Ketika rupiah terpuruk terhadap dollar waktu itu, para petani komoditas ekspor seperti kelapa sawit, karet, kakao, dan semacamnya mendapat rezeki nomplok (windfall), dengan bertambahnya rupiah yang mereka peroleh dari hasil ekspor ke Jepang, Eropa, dan Amerika Serikat, yang sama sekali tak terkena krisis. Begitu pula komoditi ekspor lainnya yang tak menggunakan kandungan impor, seperti komoditi hasil laut. Semua ini menolong Indonesia.

Sekarang semua negara yang menjadi pasar utama ekspor komoditi itu, Amerika, Eropa, dan Jepang, dilanda krisis. Maka harga kelapa sawit, karet, kakao, ikan, pakaian jadi, meubel, bahkan barang kerajinan perak di Yogyakarta, semua terpuruk. Babak berikut, saksikanlah pemutusan hubungan kerja yang akan terjadi di mana-mana. Sekarang saja, sudah ada perusahaan yang berancang-ancang merumahkan pegawai. Orang-orang menganggur itu tentu tak puas hanya dicekoki pidato dan wacana Presiden SBY melalui televisi, radio, dan koran setiap hari.

Ini beda dengan krisis dulu. Kalau waktu itu krisis menjadi parah tak lain karena dana moneter internasional, IMF, memiliki agenda politik di Indonesia untuk menjatuhkan Soeharto. Perintah IMF menutup sejumlah bank menyebabkan perbankan Indonesia lumpuh terkena rush, penarikan dana serentak oleh masyarakat yang panik. Dunia perbankan Indonesia hancur-lebur.

Sekarang krisis terjadi secara global. Hanya ketahanan ekonomi tiap negeri akan membedakan tingkat krisis. China dan India, sebagai contoh, merupakan dua negara yang menerima dampak krisis lebih kecil karena kondisi ekonominya lebih stabil dibanding Indonesia. Di India, mayoritas bank adalah BUMN, sehingga lebih gampang dikendalikan pemerintah.

Dengan sikap hati-hati dan peraturan pemerintah yang ketat koran The Washington Post, 7 Oktober 2008 menulis China dan India memiliki bank dengan peraturan paling ketat di dunia -- bank di kedua negara relatif aman.
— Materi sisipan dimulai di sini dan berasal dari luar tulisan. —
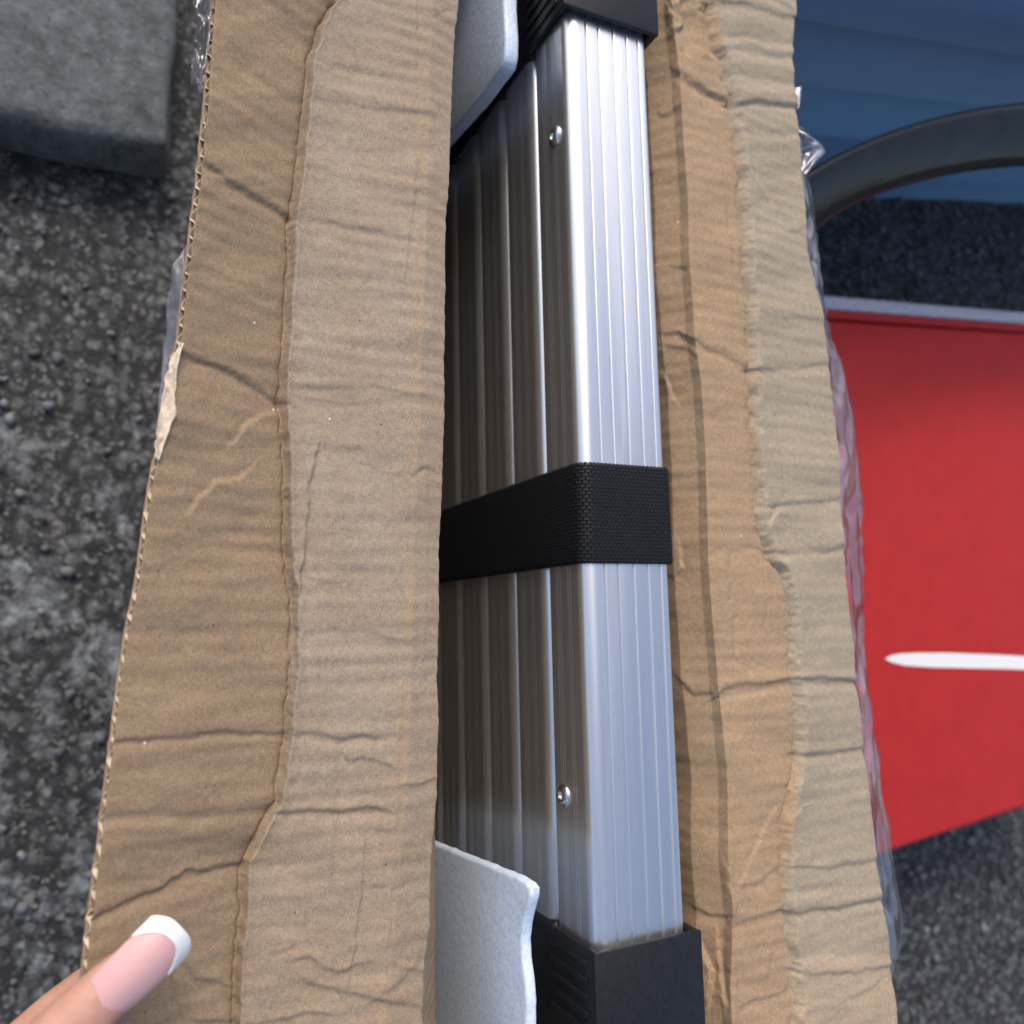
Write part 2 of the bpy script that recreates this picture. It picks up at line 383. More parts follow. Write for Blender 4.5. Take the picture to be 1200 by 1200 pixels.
# ------------------------------------------------------------------ ladder
ZT = .47; W0, W1 = .1945, .2415; RH = .0350; PITCH = .0375; YB, YT = -.1406, .2972
def rung_profile():
    r = .0062; P = []; rb = .003
    w = W1-W0
    def arc(cx, cz, a0, a1, n=7):
        for k in range(n+1):
            a = math.radians(a0+(a1-a0)*k/n); P.append((cx+r*math.cos(a), cz+r*math.sin(a)))
    P.append((0, -r-.0004)); arc(r, -r, 180, 90); P.append((r+.0004, 0))   # top left corner
    for f in (.235, .39, .575, .745, .895):               # grooves in the tread face
        x = f*w; g = .00070; d = .0013
        P += [(x-g-.0003, 0), (x-g, -.00002), (x-g+.00015, -d*.9), (x-g*.3, -d), (x+g*.2, -d*.8), (x+g*.8, -.00010), (x+g, -.00001), (x+g+.0003, 0)]
    r2 = .0022; P.append((w-r2-.0003, 0))
    for k in range(5):
        a = math.radians(90-90*k/4); P.append((w-r2+r2*math.cos(a), -r2+r2*math.sin(a)))
    P.append((w, -r2-.0004)); P.append((w, -RH+rb+.0004))
    for k in range(6):
        a = math.radians(0-90*k/5); P.append((w-rb+rb*math.cos(a), -RH+rb+rb*math.sin(a)))
    for k in range(6):
        a = math.radians(-90-90*k/5); P.append((rb+rb*math.cos(a), -RH+rb+rb*math.sin(a)))
    P.append((0, -RH+rb+.0004))
    for z in (-.0262, -.0243, -.0224, -.0150, -.0128):     # fine extrusion lines on the side
        P += [(0, z-.0005), (0, z-.0003), (.00015, z-.0001), (.00015, z+.0001), (0, z+.0003), (0, z+.0005)]
    return P
lad = empty('telescopic_ladder', ((W0+W1)/2, (YB+YT)/2, .02), 'collapsed silver aluminium telescopic ladder with grooved rungs lying in the box', 'ladder')
def prism(name, P, y0, y1, mat, ny=2):
    n = len(P); V = []
    for k in range(ny):
        y = y0+(y1-y0)*k/(ny-1); V += [(x, y, z) for x, z in P]
    F = []
    for j in range(ny-1):
        for k in range(n): F.append((j*n+k, j*n+(k+1) % n, (j+1)*n+(k+1) % n, (j+1)*n+k))
    F.append(tuple(range(n))[::-1]); F.append(tuple((ny-1)*n+k for k in range(n)))
    return mesh_obj(name, V, F, mat, sharp=40)
NR = 12
r0 = prism('rung', rung_profile(), YB-.02, YT+.02, MA)
def rivet_mesh():
    pr = [(.0, .0004), (.0012, .0004), (.0015, .0008), (.0017, .0018), (.0022, .0023), (.0035, .0020), (.0047, .0011), (.0053, .0004), (.0053, 0)]
    n = 24; V = []; F = []
    for r, h in pr:
        for k in range(n): V.append((-h, r*math.cos(6.2832*k/n), r*math.sin(6.2832*k/n)))
    for j in range(len(pr)-1):
        for k in range(n): F.append((j*n+k, j*n+(k+1) % n, (j+1)*n+(k+1) % n, (j+1)*n+k))
    o = mesh_obj('rivet', V, F, MRIV); return o
def cap_mesh(sgn):
    """black plastic connector around one rung end; sgn +1 far end, -1 near end. Local: rung corner at x=0, z=0, mouth at y=0"""
    bm = bmesh.new(); w = W1-W0
    ox, oz, oxr = .0038, .0050, .0055
    Lc = .085; mo = .010
    def b(x0, x1, y0, y1, z0, z1, bev=.0008):
        ya, yb = sorted((sgn*y0, sgn*y1)); box_bm(bm, x0, x1, ya, yb, z0, z1, bev, 2)
    # collar as four walls round the rung, then the solid block behind
    b(-ox, w+oxr, 0, Lc, .0022, oz, .0010)                       # top wall
    b(-ox+.0001, -.0012, 0.0002, Lc-.0003, -RH-.0005, .0032)             # left wall
    b(w+.0012, w+oxr-.0001, 0.0002, Lc-.0003, -RH-.0005, .0032)           # right wall
    b(-ox+.0009, w+oxr-.0009, mo-.001, Lc-.001, -RH-.0003, oz-.0009, .0005)
    # crenels inside the mouth
    for k in range(6):
        x = w*(.08+k*.165); b(x, x+w*.08, .0025, mo, -.0002, .0026, .0002)
    # raised ribs on the outer side
    for k in range(5):
        y = .005+k*.0068; b(-ox-.0010, -ox+.0005, y, y+.0030, -RH+.001, -.0015, .0004)
    return bm
capm = {}
for sgn in (1, -1):
    bm = cap_mesh(sgn); me = bpy.data.meshes.new('end_cap'); bm.normal_update(); bm.to_mesh(me); bm.free(); me.materials.append(MBLK)
    me.polygons.foreach_set('use_smooth', [True]*len(me.polygons)); me.set_sharp_from_angle(angle=math.radians(30)); capm[sgn] = me
def simple_cap(sgn):
    bm = bmesh.new(); w = W1-W0; ya, yb = sorted((0, sgn*.085)); box_bm(bm, -.0012, w+.002, ya, yb, -RH-.002, .0012, .003, 3)
    me = bpy.data.meshes.new('end_cap'); bm.normal_update(); bm.to_mesh(me); bm.free(); me.materials.append(MBLK)
    me.polygons.foreach_set('use_smooth', [True]*len(me.polygons)); me.set_sharp_from_angle(angle=math.radians(50)); return me
scap = {1: simple_cap(1), -1: simple_cap(-1)}
rv = rivet_mesh()
base = Vector(lad.location)
for k in range(NR):
    zt = ZT-PITCH*k
    o = r0 if k == 0 else bpy.data.objects.new('rung', r0.data)
    if k: COL.objects.link(o)
    o.parent = lad; o.location = Vector((W0, 0, zt))-base
    if k == 0:
        for i, (px, py) in enumerate(((651, 160), (661, 932))):
            P = UX(px, py, W0)
            q = rv if i == 0 else bpy.data.objects.new('rivet', rv.data)
            if i: COL.objects.link(q)
            q.parent = o; q.location = Vector((0, P[1], P[2]-zt))
    for sgn, y in ((1, YT), (-1, YB)):
        q = bpy.data.objects.new('end_cap', (capm if k == 0 else scap)[sgn]); COL.objects.link(q)
        q.parent = lad; q.location = Vector((W0, y, zt))-base

# ------------------------------------------------------------------ strap
def strap():
    th = .0016; g = .0003; ob = .0011
    zb = ZT-PITCH*(NR-1)-RH-.001
    yc = lambda py: U(690, py, ZT)[1]
    yt, yb = yc(542), yc(660)
    # path around the stack in (x, z) with rounded corners, going right over the top
    x0, x1, zt = W0-g, W1+.0012, ZT+g
    def corner(cx, cz, r, a0, a1, n=6): return [(cx+r*math.cos(math.radians(a0+(a1-a0)*k/n)), cz+r*math.sin(math.radians(a0+(a1-a0)*k/n))) for k in range(n+1)]
    r = .0055
    path = [(x0, zb+.01)]
    m = 60
    path += [(x0-.0004*math.sin(k/m*9.0)**2, zb+.01+(zt-r-zb-.01)*k/m) for k in range(1, m)]
    path += corner(x0+r, zt-r, r, 180, 90)
    path += [(x0+r+(x1-x0-2*r+.003)*k/24, zt) for k in range(1, 24)]
    path += corner(x1-.002, zt-.002, .002, 90, 0)
    path += [(x1, zt-.002-(zt-zb-.012)*k/20) for k in range(1, 21)]
    path += corner(x1-.002, zb+.002-.002, .002, 0, -90) + corner(x0+.002, zb, .002, 270, 180)
    P = np.array(path); n = len(P)
    seg = np.linalg.norm(np.roll(P, -1, 0)-P, axis=1); s = np.concatenate([[0], np.cumsum(seg)])[:-1]
    # resample finely so the selvedge can be scalloped
    tot = s[-1]+seg[-1]; ds = .0007; ns = int(tot/ds); ss = np.arange(ns)*tot/ns
    Px = np.interp(ss, np.append(s, tot), np.append(P[:, 0], P[0, 0])); Pz = np.interp(ss, np.append(s, tot), np.append(P[:, 1], P[0, 1]))
    T = np.stack([np.roll(Px, -1)-np.roll(Px, 1), np.roll(Pz, -1)-np.roll(Pz, 1)], 1); T /= np.linalg.norm(T, axis=1)[:, None]
    Nn = np.stack([-T[:, 1], T[:, 0]], 1)                 # outward when the path runs clockwise
    prof = [(0, 0), (0, .5), (.012, .9), (.04, 1), (.2, 1.0), (.4, 1), (.6, 1), (.8, 1), (.96, 1), (.988, .9), (1, .5), (1, 0)]
    V = []; UVs = []
    vn = VN(5)
    for i in range(ns):
        sc = .00028*math.sin(ss[i]*2*math.pi/.0021)
        slope = .0022*math.exp(-((ss[i]-.4)/.05)**2)*0
        for f, h in prof:
            w = yb+(yt-yb)*f + (sc if f > .5 else -sc)*(1 if (f < .1 or f > .9) else 0)
            o_ = h*th
            V.append((Px[i]+Nn[i, 0]*o_, w, Pz[i]+Nn[i, 1]*o_)); UVs.append((ss[i], w))
    c = len(prof); F = []
    for i in range(ns):
        j = (i+1) % ns
        for k in range(c-1): F.append((i*c+k, i*c+k+1, j*c+k+1, j*c+k))
        F.append((i*c+c-1, i*c, j*c, j*c+c-1))
    o = mesh_obj('webbing_strap', V, F, MWEB, sharp=60)
    uv = o.data.uv_layers.new(name='UVMap'); UVs = np.array(UVs)
    li = np.zeros(len(o.data.loops), dtype=np.int32); o.data.loops.foreach_get('vertex_index', li)
    u = UVs[li].copy()
    u4 = u.reshape(-1, 4, 2) if len(u) % 4 == 0 else None
    if u4 is not None:
        wrap = (u4[:, :, 0].max(1)-u4[:, :, 0].min(1)) > tot/2
        u4[wrap, :, 0] = np.where(u4[wrap, :, 0] < tot/2, u4[wrap, :, 0]+tot, u4[wrap, :, 0]); u = u4.reshape(-1, 2)
    uv.data.foreach_set('uv', u.ravel())
    tag(o, 'black woven webbing strap wrapped round the middle of the stacked ladder rungs', 'strap')
strap()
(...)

Apa yang terjadi di India dan China tentu amat beda dengan Indonesia yang sangat liberal. Bursa Effek Indonesia (BEI) dikenal paling bebas di dunia sehingga mirip kasino meminjam tuduhan Senator John McCain terhadap bursa saham Wall Street di New York. Pasar uang kita juga begitu.

Yang paling merepotkan, pemerintah selama ini sangat hobi melakukan impor. Bayangkan sampai garam pun diimpor, padahal Indonesia memiliki garis pantai yang panjang, gampang membuat garam. Dengan sikap pemerintah itu masyarakat terbiasa dengan komoditi impor yang menghabiskan devisa. Dalam krisis sekarang, hobi impor pemerintah pasti merepotkan.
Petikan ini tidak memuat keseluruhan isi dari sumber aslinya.